Ryan St. John, left, and Les Fernandez, Sherp’s dealer relations manager for North America, stand in front of a Sherp amphibious all-terrain vehicle, which could be of interest to mining and exploration companies, tourists or search and rescue groups, says St. John.
photo courtesy of Ryan St. John

Through Northern Networks Ltd., a general contractor under Arviat’s Eskimo Point Lumber Supply, St. John announced in February that he’s agreed to become a dealer for amphibious all-terrain vehicles through Sherp, located just outside of Winnipeg.

That followed a December unveiling of a partnership between Northern Networks Ltd. and Sandvik Mining and Rock Technology whereby Northern Networks would help distribute Sandvik’s mining vehicles and equipment in the North. Negotiations for that deal took close to two years because Sandvik is a large multi-national engineering group with established processes, St. John explains.

“It took a little bit to jump through the hoops and deal with the… regulatory governance issues,” he says, adding that his company will be actively seeking to put together proposals and quotes for Sandvik merchandise and perhaps for related services such maintenance and repairs, supplying drill bits and sharpening tools.

He’s competing against the established Sakku Investments Ltd. partnership with Toromont CAT Arctic and the recently formed arrangement between Nunavut Investments and MacLean Engineering. As the largest mining entity in the region, Agnico Eagle is a coveted customer.

St. John says he has faith in Sandvik’s proven lines of vehicles and technologies to give his joint venture an advantage.

“We feel that they’re the best in their field,” he says of Sandvik. “They have a product to offer that nobody else can today.”

Click here for other stories on Nunavummiut involved in the mining industry: Nunavut Mining 2020.

He feels similarly about the unique qualities of the diesel-operated Sherp all-terrain vehicles, which can carry six people.

“It’s a machine built for the North,” he says. “For (mineral) exploration, I think it would be a great way for them to improve not only safety but reduce costs and be able to stretch their budgets – less helicopter time and use this machine for crew changes and drill support.”

The Kivalliq hydro-fibre link project, which appears to be moving forward, could also be a chance to sell some of the all-terrain vehicles, he suggested.

For Eskimo Point Lumber Supply and Northern Networks, playing a support role in the exploration field dates back to the 1990s when the Arviat firm started selling groceries, hauling goods overland, arranging for air charters, building and maintaining camps and providing labour.

Agnico Eagle has become a gravitational force in the region over the past decade, pulling in all sorts of enterprises.

“They’ve had a huge, positive impact on the region, not only through jobs but through business opportunities,” says St. John. “We’ve seen very significant increases in retail sales through our stores and use of our services in the communities that we serve.”

One of the challenges a major industrial employer brings is the inevitable luring away of some retail employees.
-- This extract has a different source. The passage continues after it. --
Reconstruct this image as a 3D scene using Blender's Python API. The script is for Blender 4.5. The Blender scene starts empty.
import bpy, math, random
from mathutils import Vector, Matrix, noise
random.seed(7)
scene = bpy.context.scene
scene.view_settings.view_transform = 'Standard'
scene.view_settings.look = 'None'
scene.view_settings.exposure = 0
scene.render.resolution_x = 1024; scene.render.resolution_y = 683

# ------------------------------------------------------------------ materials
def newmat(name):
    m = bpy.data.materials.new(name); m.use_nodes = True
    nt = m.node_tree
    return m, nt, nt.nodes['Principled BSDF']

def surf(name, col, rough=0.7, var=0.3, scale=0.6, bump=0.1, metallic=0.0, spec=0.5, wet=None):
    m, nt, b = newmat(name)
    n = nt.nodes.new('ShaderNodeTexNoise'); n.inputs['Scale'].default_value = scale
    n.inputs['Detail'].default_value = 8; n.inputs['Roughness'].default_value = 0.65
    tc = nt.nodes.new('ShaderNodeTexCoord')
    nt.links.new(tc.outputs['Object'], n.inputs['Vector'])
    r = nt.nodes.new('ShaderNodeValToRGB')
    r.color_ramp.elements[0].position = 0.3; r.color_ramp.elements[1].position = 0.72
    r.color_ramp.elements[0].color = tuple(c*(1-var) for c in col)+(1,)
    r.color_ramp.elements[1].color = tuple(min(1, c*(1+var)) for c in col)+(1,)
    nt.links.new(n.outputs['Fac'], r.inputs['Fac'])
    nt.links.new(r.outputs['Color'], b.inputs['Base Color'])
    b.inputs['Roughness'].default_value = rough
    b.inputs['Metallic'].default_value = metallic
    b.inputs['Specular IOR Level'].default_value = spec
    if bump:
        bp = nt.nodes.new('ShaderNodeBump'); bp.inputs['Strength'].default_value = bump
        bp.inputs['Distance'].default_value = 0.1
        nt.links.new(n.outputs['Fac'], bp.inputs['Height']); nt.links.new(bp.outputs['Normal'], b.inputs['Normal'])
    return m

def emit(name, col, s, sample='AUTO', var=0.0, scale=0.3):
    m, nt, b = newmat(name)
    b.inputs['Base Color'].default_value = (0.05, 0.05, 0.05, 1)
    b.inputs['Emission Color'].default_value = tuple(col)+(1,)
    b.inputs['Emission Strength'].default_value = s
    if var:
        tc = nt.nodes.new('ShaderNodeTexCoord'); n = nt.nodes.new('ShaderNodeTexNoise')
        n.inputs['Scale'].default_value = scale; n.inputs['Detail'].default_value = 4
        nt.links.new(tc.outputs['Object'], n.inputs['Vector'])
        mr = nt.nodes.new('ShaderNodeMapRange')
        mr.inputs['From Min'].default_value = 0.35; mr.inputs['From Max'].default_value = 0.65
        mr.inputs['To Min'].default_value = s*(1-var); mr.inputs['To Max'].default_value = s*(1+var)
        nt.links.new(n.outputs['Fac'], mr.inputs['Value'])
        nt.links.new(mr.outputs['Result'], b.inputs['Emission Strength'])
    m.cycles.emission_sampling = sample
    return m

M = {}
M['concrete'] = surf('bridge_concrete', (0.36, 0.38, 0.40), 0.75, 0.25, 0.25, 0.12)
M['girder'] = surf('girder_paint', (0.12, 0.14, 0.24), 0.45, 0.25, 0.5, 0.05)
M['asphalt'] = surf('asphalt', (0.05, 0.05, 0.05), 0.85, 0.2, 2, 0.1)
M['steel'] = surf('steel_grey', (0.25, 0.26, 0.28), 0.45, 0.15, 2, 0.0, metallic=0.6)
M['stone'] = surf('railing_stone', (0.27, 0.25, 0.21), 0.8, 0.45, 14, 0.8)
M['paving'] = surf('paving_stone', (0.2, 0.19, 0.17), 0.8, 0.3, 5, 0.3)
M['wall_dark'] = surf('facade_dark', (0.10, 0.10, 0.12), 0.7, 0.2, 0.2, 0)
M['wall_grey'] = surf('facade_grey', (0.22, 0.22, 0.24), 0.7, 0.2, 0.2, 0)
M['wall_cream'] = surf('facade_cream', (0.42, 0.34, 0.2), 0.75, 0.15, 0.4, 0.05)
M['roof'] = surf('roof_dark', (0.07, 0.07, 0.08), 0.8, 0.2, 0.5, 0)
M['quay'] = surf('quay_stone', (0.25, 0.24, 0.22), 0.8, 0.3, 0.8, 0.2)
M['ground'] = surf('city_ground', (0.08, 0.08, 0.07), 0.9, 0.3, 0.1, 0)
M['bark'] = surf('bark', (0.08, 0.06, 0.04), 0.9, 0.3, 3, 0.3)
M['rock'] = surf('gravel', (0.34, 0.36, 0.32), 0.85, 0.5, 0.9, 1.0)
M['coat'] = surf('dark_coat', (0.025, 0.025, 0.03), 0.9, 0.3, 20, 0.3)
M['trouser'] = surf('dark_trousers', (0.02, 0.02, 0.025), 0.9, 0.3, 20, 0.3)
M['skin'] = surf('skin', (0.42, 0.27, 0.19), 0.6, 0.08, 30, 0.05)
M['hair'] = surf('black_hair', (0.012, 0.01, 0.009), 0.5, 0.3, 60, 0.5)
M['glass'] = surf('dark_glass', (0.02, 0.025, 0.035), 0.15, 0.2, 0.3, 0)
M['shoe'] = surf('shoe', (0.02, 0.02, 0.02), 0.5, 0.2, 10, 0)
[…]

St. John has seen some of his staff depart for mining jobs.

“Any time there’s a boom, that’s always the most difficult part of running your business is when you start competing with larger projects,” he acknowledges. “We’re all in the same boat at the end of the day and all fighting for the same people. It makes it tough, but we’ve been here before. The boom and bust cycles comes and goes. We’re booming right now and we’re taking advantage.”